Weiter ist leicht zu erkennen, dass das Wissen um sich selbst ein wesentliches Merkmal des Menschseins ist. Geisteswissenschaften leisten also einen gesamtgesellschaftlichen Wert in dem Sinne, dass sie diese zentrale Kategorie des Menschseins, die Möglichkeit des Selbst-Erkennens des Menschen als Mensch, mitermöglichen, indem sie dieses spezielle Wissen bewahren, überliefern, untersuchen, modifizieren und somit ständig erneuern. Wüssten wir ohne die Disziplin der Geschichte, also ohne das Wissen um unsere Vergangenheit, heute noch, dass das Frauenwahlrecht in der Schweiz erkämpft werden musste? Freilich kann daraus keine Handlungsanweisung für Menschen entstehen. Nein, denn der Wert der Geisteswissenschaften liegt darin, dass sie aufzeigen, wie es war oder gewesen sein könnte, und damit die Basis dafür schaffen, dass sich Menschen Gedanken machen und sich auf die eine oder andere Art verhalten können (nicht müssen!). Sie bieten die Möglichkeit, sich zu entscheiden oder nicht.

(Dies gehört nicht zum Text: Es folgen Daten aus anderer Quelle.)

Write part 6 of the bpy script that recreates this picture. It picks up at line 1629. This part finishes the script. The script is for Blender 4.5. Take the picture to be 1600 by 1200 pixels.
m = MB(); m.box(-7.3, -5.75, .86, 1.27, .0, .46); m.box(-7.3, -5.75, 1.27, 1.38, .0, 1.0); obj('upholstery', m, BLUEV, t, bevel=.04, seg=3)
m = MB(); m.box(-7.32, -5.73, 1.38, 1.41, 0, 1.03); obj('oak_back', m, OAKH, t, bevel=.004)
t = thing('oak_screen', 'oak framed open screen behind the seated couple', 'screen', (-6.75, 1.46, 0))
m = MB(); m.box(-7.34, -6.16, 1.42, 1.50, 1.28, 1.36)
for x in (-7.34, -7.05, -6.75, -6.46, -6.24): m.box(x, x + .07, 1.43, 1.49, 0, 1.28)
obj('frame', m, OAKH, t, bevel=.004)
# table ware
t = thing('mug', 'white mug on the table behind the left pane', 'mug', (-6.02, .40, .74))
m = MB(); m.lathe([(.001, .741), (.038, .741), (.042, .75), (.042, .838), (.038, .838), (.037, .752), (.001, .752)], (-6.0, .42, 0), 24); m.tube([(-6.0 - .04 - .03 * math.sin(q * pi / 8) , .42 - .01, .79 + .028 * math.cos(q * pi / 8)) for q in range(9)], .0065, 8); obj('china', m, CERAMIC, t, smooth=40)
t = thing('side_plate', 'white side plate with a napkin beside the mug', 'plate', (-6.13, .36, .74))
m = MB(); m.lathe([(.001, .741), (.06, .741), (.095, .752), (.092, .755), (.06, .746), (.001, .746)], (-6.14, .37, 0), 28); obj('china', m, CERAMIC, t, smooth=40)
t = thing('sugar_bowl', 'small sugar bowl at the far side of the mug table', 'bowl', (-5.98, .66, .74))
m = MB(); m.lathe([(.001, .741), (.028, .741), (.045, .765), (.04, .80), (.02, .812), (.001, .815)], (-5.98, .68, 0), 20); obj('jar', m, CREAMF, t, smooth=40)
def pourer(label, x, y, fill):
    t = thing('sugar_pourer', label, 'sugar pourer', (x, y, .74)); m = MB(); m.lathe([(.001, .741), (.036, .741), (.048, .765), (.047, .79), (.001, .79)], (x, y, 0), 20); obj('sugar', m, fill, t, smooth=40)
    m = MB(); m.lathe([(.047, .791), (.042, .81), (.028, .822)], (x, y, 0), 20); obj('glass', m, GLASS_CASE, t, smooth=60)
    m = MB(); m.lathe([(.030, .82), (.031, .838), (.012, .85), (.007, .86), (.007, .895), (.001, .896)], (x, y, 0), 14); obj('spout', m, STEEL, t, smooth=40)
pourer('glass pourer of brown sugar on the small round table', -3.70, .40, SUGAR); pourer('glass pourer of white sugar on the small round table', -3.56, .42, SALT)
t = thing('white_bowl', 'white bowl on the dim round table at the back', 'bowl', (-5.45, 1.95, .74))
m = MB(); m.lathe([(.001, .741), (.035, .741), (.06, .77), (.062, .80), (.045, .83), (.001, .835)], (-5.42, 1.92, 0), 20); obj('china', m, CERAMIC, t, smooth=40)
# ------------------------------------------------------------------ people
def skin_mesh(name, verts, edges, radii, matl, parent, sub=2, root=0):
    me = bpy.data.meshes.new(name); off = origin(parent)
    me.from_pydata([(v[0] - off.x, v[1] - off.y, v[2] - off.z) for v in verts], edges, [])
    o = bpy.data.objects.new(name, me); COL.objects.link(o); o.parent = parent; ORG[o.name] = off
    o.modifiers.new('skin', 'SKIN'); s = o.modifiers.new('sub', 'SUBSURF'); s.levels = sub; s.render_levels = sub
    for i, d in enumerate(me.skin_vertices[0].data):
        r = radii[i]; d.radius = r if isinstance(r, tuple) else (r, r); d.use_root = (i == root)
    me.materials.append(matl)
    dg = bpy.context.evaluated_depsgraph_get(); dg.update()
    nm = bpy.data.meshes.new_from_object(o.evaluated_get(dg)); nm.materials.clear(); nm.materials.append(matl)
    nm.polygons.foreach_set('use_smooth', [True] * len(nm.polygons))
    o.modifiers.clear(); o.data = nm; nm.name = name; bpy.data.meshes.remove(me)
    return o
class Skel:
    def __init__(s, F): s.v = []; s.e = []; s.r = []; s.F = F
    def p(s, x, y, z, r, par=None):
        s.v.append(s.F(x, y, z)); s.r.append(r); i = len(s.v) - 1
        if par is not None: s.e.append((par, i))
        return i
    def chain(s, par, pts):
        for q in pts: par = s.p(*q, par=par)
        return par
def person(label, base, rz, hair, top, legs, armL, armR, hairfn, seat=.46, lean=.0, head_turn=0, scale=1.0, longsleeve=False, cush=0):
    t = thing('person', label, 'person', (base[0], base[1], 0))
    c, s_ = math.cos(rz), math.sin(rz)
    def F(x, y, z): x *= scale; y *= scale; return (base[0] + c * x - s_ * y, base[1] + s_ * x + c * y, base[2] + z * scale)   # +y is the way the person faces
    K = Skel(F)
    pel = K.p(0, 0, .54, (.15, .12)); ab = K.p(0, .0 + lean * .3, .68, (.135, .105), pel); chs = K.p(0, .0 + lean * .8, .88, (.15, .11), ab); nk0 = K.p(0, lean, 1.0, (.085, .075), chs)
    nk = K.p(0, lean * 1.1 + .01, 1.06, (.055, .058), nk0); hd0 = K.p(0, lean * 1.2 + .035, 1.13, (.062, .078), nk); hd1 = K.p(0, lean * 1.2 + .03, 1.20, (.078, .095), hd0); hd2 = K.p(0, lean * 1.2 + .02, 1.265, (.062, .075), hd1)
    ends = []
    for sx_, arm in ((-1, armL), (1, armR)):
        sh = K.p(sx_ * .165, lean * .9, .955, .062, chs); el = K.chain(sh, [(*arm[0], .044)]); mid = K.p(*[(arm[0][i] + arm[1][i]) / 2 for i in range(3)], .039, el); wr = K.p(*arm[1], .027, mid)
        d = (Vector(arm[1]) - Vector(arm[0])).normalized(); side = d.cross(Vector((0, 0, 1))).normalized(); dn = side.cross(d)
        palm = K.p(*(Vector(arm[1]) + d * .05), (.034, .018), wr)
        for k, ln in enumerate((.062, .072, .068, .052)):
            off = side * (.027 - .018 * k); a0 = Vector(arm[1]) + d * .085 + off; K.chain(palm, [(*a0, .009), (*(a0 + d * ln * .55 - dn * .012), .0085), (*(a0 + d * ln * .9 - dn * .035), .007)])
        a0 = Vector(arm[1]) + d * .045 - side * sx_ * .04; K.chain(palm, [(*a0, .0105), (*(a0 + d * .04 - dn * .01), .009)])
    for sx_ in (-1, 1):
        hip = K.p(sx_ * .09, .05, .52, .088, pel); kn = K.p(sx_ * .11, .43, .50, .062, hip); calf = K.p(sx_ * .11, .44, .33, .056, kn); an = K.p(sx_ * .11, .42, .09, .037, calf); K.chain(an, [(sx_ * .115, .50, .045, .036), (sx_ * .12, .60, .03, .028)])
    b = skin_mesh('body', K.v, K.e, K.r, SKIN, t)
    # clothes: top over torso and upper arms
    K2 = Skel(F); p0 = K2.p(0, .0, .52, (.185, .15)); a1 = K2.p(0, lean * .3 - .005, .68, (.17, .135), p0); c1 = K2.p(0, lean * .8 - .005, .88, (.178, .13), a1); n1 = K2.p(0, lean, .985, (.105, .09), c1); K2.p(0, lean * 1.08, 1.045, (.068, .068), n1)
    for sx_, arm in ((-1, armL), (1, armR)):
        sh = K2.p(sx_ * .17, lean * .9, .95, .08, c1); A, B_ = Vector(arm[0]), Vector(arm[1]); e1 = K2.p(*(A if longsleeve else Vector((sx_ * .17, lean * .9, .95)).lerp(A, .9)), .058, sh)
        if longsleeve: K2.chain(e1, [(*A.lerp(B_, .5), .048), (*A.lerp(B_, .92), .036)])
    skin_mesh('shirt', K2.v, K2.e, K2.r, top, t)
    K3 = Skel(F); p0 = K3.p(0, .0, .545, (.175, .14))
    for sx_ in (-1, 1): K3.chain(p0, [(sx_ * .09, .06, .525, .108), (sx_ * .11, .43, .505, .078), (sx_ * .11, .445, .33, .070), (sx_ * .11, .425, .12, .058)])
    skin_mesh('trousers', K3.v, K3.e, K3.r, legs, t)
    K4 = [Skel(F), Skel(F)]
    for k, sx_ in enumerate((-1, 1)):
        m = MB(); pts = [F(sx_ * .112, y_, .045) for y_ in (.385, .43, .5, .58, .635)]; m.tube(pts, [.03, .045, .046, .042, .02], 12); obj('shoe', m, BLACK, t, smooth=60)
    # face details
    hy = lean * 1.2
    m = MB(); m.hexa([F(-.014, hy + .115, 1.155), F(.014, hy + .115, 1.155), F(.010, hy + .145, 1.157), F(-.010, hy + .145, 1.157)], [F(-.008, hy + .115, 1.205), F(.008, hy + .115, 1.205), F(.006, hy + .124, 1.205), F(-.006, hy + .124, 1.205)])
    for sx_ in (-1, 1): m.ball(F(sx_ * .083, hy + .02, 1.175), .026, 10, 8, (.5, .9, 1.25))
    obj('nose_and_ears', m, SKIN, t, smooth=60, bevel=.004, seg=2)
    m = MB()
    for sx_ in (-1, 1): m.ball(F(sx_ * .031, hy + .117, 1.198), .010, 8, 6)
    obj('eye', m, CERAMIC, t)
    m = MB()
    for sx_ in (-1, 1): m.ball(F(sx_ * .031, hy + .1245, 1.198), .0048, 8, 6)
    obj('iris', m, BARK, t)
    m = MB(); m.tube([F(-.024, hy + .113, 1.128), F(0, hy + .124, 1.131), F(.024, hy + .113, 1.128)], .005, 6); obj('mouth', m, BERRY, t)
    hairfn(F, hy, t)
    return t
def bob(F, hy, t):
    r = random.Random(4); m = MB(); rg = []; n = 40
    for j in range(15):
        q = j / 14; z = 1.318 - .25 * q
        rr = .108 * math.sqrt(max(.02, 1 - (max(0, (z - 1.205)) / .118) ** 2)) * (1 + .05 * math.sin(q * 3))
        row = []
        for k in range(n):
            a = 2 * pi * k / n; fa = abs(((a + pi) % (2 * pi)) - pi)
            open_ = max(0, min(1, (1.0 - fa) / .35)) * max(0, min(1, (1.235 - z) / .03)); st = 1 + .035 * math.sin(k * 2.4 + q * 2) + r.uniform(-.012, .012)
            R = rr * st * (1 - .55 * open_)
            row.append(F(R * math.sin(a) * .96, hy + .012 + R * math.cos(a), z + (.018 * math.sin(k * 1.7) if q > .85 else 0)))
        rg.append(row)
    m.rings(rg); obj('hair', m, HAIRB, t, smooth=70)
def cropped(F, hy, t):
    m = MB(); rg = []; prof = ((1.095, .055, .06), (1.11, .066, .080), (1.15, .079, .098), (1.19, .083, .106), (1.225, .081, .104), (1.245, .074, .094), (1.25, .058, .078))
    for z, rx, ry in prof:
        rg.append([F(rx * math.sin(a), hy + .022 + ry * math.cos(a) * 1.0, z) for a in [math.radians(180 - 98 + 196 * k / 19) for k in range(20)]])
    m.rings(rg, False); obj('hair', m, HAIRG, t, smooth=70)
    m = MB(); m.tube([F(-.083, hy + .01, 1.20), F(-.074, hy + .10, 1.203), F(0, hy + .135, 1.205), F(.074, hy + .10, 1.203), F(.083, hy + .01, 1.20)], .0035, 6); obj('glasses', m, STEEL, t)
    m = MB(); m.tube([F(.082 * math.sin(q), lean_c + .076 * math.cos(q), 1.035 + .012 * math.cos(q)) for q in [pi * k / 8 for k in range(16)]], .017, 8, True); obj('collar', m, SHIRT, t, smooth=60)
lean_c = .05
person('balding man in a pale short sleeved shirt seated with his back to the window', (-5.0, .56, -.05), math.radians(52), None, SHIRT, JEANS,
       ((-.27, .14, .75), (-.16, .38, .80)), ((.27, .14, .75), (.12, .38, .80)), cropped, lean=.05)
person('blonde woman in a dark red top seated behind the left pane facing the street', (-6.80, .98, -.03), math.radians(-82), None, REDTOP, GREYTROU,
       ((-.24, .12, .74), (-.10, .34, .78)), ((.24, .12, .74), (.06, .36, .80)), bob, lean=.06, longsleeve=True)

Dominierende Vorstellungen ablösen

Was nützen die Geisteswissenschaften? Die Frage impliziert ja nichts Anderes als dass die Wissenschaften des Geistes im jetzigen Moment eben keinen Nutzen haben für das Zusammenleben – wenn sie es hätten, müsste man die Frage nicht stellen. In der stark ökonomisierten und rationalisierten Umwelt, in der wir leben, versteht man unter «Nutzen» erstens unmittelbar sichtbaren und zweitens finanziellen Nutzen. Nützlich ist eine ausgebesserte Strasse, denn sie erleichtert meinen Arbeitsweg. Nützlich sind Investitionen in die Atomindustrie, denn dank billiger Energie spare ich Geld. Nun sind diese beiden Definitionen zwar die momentan vorherrschenden, aber grundsätzlich nicht die einzig möglichen und vorstellbaren. Sie haben keine naturgesetzliche Gültigkeit. Weshalb den Nutzen-Begriff, die Vorstellung von Ökonomie, die sich allein am Unmittelbaren orientiert, nicht erweitern zugunsten einer Vorstellung von allgemeiner Nützlichkeit für das Zusammenleben von Menschen? Wenn wir die heute dominierende Definition von Nutzen aufgeben und sehen würden, dass nicht nur die Ökonomie mit ihrem messbaren Mehrwert, sondern auch Ideen und Gedanken nützlich und produktiv sind, dann würde die Berechtigung der Geisteswissenschaften vielleicht nicht mehr infrage gestellt.

Wenn also die Frage gestellt werden muss, ob und wozu die Geisteswissenschaften nützlich sind, obwohl sie ja bereits einen offensichtlichen Nutzen haben im Zusammenleben von Menschen, dann liegt es daran, dass eine zu enge Vorstellung von Nutzen, Nützlichkeit und Wert vorherrscht und die Geisteswissenschaften nicht als Teil des Sozialen angesehen werden. Würde man sich dessen bewusst, würde vielleicht viel von der Polemik wegfallen, wäre der Weg im besten Fall frei für ein besseres Verständnis des Anderen und ein Text dieser Art nicht nötig.